WORK INSTRUCTIONS:
Copy out the lines that include the word "picture".

RECORDS PROVIDED:
------------------------------------------------------------
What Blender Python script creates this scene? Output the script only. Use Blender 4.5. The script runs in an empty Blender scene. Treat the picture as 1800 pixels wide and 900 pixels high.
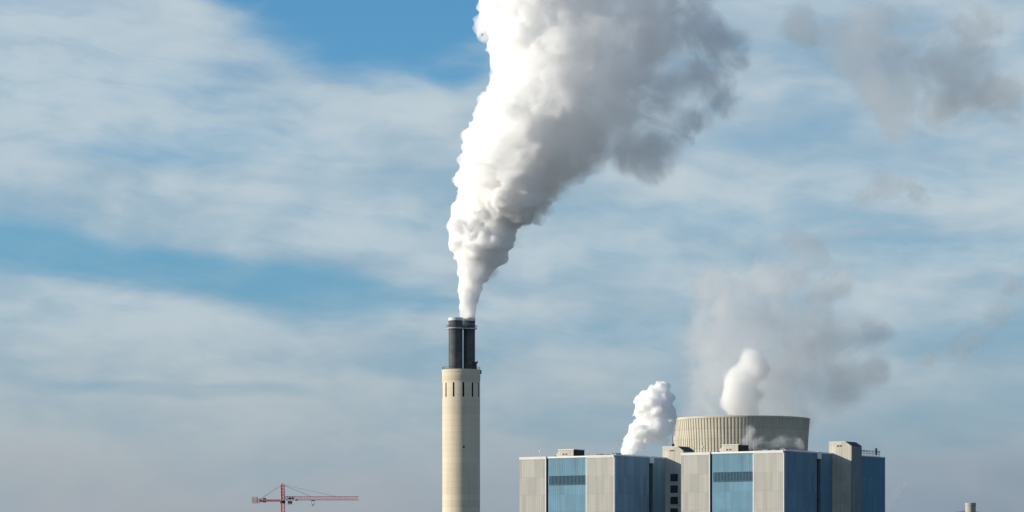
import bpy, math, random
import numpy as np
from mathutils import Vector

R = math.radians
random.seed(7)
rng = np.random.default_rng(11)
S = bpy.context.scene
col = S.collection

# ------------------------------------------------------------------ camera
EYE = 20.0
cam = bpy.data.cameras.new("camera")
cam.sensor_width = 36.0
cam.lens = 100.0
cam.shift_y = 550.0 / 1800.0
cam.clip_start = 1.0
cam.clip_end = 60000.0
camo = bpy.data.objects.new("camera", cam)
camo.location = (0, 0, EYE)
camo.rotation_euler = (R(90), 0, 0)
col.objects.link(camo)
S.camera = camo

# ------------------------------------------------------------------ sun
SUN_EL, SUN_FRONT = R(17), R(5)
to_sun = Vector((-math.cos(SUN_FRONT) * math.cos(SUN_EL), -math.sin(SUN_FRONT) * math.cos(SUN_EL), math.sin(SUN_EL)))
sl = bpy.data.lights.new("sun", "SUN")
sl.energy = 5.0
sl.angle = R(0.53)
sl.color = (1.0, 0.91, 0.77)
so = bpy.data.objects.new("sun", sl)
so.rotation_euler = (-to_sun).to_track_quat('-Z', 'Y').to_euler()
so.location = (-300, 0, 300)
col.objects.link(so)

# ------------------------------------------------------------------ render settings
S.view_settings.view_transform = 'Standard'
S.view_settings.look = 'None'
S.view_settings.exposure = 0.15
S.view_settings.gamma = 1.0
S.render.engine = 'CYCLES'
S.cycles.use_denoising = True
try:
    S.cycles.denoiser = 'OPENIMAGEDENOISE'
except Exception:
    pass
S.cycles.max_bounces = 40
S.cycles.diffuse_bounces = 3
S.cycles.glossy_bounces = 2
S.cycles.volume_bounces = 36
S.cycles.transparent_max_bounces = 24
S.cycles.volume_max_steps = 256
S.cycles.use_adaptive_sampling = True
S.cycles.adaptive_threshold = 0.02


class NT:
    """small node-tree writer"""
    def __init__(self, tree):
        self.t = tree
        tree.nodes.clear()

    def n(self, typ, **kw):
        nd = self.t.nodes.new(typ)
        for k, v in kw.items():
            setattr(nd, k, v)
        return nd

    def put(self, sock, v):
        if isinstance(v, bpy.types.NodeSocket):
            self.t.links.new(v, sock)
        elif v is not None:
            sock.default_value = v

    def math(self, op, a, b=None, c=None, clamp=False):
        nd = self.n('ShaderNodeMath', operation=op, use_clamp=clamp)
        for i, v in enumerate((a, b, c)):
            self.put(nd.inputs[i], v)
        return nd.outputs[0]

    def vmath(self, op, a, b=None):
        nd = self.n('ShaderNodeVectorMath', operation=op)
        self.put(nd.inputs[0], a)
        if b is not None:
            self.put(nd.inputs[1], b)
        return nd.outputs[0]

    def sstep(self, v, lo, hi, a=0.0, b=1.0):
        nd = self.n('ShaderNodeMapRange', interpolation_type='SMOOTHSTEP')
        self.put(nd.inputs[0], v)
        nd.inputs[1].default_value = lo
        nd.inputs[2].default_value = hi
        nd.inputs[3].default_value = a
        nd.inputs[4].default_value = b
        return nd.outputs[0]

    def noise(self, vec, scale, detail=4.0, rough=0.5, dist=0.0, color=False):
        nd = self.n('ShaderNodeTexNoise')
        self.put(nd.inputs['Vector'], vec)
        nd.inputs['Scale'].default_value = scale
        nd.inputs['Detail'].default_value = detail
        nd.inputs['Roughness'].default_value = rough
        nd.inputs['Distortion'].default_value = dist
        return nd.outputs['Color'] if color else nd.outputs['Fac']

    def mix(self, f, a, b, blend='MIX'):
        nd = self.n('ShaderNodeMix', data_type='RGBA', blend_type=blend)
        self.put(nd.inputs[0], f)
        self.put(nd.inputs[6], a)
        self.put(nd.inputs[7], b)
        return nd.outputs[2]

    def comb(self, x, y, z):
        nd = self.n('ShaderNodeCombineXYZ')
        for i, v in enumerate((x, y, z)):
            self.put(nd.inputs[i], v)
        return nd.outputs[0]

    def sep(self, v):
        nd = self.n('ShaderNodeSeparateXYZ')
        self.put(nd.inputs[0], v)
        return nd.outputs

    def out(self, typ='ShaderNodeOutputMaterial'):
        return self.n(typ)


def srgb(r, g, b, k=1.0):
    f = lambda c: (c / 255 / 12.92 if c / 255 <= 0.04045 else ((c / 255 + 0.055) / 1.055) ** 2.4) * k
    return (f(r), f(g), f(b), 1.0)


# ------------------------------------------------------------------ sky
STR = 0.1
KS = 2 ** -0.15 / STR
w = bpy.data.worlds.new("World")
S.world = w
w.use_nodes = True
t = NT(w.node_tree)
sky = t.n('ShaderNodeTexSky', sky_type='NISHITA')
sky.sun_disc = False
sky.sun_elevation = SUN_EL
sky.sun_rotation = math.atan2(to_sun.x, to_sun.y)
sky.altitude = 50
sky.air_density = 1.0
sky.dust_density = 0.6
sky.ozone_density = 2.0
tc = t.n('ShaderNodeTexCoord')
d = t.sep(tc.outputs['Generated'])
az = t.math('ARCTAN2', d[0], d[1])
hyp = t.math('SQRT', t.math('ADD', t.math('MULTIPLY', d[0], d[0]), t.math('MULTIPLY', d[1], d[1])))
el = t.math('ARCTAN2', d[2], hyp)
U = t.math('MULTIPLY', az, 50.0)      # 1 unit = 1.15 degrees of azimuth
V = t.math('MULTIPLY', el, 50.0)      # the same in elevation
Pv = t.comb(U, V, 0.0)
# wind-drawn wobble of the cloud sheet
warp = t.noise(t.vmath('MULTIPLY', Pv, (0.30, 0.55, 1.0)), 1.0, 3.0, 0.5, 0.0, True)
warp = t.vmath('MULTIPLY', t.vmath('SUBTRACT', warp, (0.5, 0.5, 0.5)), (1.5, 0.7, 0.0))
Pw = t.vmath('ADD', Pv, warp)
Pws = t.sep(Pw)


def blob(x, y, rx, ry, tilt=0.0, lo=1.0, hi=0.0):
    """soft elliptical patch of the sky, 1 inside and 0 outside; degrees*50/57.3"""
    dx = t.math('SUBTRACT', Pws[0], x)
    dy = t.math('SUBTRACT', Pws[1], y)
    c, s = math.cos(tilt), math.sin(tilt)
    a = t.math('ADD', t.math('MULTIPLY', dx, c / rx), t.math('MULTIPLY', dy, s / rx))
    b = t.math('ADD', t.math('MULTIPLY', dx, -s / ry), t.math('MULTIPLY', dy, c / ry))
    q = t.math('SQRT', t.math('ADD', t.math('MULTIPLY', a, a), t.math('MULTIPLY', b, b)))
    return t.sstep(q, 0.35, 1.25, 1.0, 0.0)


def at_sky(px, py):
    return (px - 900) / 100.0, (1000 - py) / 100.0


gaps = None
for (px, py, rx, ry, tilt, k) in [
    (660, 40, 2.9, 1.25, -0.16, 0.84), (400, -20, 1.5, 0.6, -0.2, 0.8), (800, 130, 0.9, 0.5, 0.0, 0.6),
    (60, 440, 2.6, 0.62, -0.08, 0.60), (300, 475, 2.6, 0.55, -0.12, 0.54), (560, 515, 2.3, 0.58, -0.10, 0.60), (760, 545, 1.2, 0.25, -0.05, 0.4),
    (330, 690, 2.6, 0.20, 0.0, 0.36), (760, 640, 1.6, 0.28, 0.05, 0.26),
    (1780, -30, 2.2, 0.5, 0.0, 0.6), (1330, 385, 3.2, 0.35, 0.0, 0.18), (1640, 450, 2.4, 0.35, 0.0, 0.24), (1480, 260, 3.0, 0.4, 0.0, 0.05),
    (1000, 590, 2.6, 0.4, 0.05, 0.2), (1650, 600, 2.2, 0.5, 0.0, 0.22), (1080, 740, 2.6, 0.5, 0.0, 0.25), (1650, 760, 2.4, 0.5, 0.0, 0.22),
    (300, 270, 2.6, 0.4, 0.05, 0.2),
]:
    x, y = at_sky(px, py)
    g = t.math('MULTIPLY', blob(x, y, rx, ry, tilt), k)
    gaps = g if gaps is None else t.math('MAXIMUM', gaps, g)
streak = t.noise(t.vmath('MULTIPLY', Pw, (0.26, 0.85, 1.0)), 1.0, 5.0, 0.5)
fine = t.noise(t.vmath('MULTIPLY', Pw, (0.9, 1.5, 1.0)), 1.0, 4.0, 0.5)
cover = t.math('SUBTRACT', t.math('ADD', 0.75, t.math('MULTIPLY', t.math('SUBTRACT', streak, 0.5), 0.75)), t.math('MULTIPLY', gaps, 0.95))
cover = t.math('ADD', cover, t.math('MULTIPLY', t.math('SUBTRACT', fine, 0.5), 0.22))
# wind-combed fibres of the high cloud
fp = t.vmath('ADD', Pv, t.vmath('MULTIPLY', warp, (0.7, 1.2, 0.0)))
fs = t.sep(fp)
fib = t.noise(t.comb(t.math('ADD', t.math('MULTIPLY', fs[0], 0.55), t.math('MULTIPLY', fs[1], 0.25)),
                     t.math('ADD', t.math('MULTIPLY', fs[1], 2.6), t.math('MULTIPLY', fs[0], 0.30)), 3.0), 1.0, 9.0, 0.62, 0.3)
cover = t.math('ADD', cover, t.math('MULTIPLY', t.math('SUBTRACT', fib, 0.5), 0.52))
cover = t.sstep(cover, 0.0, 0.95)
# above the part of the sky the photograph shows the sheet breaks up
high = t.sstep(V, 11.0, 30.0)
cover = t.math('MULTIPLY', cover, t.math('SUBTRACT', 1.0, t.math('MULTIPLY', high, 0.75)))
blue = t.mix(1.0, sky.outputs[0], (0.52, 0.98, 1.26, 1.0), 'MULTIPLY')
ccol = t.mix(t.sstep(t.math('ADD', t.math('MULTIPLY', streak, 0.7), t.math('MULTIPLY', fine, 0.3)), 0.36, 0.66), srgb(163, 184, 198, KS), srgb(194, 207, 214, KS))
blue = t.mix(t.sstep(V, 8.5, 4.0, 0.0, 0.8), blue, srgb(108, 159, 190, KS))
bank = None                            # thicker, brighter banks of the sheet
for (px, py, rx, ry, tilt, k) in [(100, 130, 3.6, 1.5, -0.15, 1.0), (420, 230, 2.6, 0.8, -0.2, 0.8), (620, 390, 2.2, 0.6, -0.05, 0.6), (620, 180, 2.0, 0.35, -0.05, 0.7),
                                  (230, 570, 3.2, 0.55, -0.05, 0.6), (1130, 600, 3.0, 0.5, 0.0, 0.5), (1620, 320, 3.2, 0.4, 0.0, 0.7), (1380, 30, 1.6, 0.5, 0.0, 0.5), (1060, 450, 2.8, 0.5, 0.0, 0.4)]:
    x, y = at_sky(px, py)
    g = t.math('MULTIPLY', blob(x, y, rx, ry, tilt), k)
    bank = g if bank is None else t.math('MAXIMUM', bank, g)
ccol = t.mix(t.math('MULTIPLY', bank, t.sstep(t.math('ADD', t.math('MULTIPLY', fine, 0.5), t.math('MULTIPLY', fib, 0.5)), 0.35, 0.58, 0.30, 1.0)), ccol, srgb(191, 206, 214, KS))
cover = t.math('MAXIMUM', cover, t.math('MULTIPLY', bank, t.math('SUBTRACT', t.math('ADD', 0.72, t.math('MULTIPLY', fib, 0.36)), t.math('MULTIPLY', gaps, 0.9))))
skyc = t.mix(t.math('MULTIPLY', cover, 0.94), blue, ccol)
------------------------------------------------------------
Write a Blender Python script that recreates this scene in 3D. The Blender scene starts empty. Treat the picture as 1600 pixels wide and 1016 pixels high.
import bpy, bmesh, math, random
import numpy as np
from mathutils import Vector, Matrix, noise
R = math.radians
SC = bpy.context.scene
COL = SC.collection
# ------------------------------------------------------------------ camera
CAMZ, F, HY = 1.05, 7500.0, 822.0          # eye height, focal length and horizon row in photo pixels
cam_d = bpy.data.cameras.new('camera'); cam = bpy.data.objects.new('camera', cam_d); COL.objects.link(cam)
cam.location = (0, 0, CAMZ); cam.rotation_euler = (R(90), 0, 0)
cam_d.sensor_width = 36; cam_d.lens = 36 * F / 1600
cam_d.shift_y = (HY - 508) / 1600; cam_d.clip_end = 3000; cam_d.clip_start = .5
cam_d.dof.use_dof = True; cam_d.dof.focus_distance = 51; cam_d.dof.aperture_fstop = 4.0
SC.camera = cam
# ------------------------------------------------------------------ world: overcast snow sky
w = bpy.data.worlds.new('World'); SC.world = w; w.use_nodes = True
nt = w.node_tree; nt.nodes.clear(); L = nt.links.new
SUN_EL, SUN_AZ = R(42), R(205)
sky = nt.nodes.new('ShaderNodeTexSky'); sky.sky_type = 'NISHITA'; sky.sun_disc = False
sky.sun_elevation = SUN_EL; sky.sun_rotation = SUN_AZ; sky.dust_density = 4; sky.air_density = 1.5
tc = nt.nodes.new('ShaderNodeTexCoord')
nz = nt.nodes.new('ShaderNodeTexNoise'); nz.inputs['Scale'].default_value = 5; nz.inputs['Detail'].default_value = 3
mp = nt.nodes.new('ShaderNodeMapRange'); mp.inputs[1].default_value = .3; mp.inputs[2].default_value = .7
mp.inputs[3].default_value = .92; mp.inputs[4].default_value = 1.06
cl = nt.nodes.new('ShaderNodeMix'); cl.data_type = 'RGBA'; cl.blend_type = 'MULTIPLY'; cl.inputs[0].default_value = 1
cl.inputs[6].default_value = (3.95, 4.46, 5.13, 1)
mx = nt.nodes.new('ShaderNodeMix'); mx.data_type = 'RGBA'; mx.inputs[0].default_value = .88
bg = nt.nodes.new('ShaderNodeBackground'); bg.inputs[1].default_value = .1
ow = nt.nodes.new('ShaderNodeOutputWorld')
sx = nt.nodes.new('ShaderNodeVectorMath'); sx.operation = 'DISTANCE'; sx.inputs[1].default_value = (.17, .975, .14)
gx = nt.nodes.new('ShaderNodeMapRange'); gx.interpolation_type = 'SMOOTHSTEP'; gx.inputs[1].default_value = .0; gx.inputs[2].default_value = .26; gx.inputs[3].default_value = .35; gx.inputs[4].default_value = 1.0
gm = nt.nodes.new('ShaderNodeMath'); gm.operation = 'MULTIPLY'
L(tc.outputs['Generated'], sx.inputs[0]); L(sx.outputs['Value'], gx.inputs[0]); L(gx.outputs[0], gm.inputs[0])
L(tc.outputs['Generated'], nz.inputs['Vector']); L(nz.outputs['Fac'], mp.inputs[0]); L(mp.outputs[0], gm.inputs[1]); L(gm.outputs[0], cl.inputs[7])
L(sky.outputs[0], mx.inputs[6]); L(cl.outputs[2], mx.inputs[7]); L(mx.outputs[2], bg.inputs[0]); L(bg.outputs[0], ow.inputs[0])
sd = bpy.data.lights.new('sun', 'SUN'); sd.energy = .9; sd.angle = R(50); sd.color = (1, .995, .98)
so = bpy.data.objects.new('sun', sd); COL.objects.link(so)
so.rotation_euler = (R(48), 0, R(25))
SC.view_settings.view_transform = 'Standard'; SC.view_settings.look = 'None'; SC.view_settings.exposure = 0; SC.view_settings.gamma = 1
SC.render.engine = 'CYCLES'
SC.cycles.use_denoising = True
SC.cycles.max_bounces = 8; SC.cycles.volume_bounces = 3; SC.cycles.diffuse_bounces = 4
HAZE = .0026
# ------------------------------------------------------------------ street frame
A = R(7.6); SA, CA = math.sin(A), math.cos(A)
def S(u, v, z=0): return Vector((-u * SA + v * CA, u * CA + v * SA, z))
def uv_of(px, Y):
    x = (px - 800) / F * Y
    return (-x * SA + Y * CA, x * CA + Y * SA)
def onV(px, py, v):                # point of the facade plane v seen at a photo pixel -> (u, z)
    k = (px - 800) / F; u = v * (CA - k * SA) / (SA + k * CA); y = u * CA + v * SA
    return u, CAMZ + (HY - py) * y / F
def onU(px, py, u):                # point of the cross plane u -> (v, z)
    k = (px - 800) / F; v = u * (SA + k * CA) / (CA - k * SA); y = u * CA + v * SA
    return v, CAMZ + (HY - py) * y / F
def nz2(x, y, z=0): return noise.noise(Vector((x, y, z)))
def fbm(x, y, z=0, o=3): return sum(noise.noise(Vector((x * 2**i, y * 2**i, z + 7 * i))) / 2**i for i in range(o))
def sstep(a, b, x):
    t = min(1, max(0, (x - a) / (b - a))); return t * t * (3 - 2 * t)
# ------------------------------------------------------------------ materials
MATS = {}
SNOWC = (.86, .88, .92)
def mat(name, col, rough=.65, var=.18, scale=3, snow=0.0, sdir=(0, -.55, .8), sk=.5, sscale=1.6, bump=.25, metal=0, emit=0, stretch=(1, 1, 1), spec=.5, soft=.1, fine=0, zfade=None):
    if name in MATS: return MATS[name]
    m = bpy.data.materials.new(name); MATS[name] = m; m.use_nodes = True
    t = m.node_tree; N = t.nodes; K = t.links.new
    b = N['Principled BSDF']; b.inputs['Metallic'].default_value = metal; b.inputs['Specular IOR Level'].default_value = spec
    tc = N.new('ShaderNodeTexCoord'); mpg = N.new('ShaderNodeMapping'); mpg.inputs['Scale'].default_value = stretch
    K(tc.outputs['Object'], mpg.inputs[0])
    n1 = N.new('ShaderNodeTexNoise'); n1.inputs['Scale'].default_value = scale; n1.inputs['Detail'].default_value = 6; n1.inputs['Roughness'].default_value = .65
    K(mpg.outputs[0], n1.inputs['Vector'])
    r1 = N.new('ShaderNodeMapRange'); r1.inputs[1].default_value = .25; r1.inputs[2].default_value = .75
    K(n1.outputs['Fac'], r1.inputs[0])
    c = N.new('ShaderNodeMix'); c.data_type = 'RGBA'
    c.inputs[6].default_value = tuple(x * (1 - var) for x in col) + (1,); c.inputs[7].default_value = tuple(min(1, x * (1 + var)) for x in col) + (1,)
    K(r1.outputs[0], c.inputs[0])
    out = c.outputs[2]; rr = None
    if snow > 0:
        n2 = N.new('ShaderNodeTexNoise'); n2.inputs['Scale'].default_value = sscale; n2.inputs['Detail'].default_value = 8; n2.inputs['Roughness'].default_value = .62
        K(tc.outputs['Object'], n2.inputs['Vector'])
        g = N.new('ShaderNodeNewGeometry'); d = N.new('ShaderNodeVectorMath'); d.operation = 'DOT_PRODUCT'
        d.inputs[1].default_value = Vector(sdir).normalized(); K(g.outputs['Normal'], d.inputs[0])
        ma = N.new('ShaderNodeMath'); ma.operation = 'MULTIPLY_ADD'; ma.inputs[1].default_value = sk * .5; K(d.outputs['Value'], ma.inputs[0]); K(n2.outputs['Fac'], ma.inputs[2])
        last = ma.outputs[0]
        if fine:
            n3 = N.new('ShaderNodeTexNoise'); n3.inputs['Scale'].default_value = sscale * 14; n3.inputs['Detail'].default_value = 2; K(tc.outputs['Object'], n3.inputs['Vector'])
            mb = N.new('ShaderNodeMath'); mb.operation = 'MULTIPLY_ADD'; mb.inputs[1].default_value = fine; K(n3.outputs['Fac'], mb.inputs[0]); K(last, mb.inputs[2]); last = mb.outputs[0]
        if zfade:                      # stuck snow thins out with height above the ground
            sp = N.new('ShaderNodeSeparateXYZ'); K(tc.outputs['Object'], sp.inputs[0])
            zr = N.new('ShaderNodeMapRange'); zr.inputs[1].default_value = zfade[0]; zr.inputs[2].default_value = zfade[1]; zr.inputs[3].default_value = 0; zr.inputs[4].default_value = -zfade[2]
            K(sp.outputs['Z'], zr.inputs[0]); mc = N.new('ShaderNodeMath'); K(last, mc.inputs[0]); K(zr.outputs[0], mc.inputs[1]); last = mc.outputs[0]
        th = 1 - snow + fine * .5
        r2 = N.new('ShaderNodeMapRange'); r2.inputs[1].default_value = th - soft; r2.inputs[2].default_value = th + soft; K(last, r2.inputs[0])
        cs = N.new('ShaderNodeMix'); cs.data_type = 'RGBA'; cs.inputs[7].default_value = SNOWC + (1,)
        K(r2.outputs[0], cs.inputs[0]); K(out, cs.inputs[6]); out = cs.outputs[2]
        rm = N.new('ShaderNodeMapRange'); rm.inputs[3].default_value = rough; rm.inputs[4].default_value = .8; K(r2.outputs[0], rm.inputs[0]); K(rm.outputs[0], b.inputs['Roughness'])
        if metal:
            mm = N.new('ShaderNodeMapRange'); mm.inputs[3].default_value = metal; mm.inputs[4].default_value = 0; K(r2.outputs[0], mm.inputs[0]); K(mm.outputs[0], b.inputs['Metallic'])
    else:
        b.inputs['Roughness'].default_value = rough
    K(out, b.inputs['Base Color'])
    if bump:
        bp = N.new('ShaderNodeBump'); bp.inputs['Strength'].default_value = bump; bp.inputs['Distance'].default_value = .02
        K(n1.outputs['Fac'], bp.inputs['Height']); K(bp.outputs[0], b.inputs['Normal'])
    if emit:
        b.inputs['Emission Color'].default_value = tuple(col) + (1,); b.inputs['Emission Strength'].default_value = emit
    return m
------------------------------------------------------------
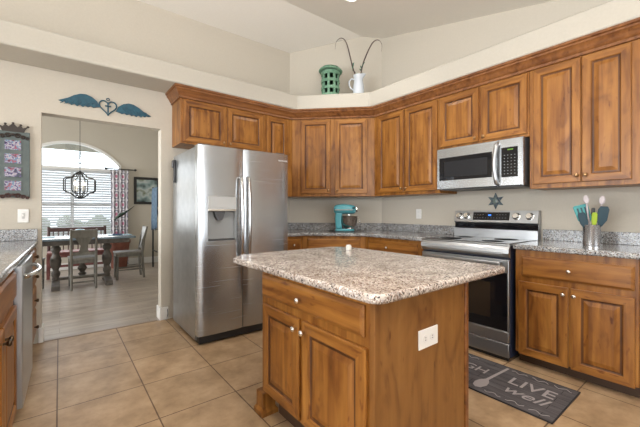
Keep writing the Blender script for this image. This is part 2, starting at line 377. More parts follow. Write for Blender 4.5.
------------------------------------------------------------
WRITTEN ANSWER:
What Blender Python script creates this scene? Output the script only. Use Blender 4.5. The script runs in an empty Blender scene. Treat the picture as 1800 pixels wide and 900 pixels high.
Write a Blender Python script that recreates this scene in 3D. The Blender scene starts empty. Treat the picture as 1600 pixels wide and 1016 pixels high.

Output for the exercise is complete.